Later that year, Sonia made a highly publicised visit to Amethi, where she emitted a virtual cry from the heart about the supposed lack of seriousness of the official investigation into her husband's murder. She seemed to retreat into a shell after that. Little was heard from her through the next few months, as the rival Congress parties set under way their campaign preparations. She was not associated with the electoral efforts of either camp, and preferred to retain her counsel all through the initial months of the U.F. administration.

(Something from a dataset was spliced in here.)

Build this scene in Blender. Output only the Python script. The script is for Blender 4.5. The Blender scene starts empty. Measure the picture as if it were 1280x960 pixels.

Whether it was the quickening pace of investigations into the Bofors scandal or the accelerated decline of the Congress(I) that prompted the decisive emergence from her shell, is now largely immaterial. More germane to the situation are the political skills and assets she brings to the game. Although she was constantly at Rajiv's side, it is far from evident that much of value would have rubbed off on her as her husband floundered his way through an undistinguished prime ministerial tenure. The last seven years of relative seclusion, sporadic political interactions and limited personal contacts with a favoured few, could also not have been a tremendous learning experience. Aside from the aura of dynastic legitimacy, which is of no more than transient interest and value, it is not apparent that Sonia brings any compelling political assets into her new assignment. The sceptics perhaps have sufficient justification to question how much longer she will be able to sustain the holding operation on behalf of the Congress(I).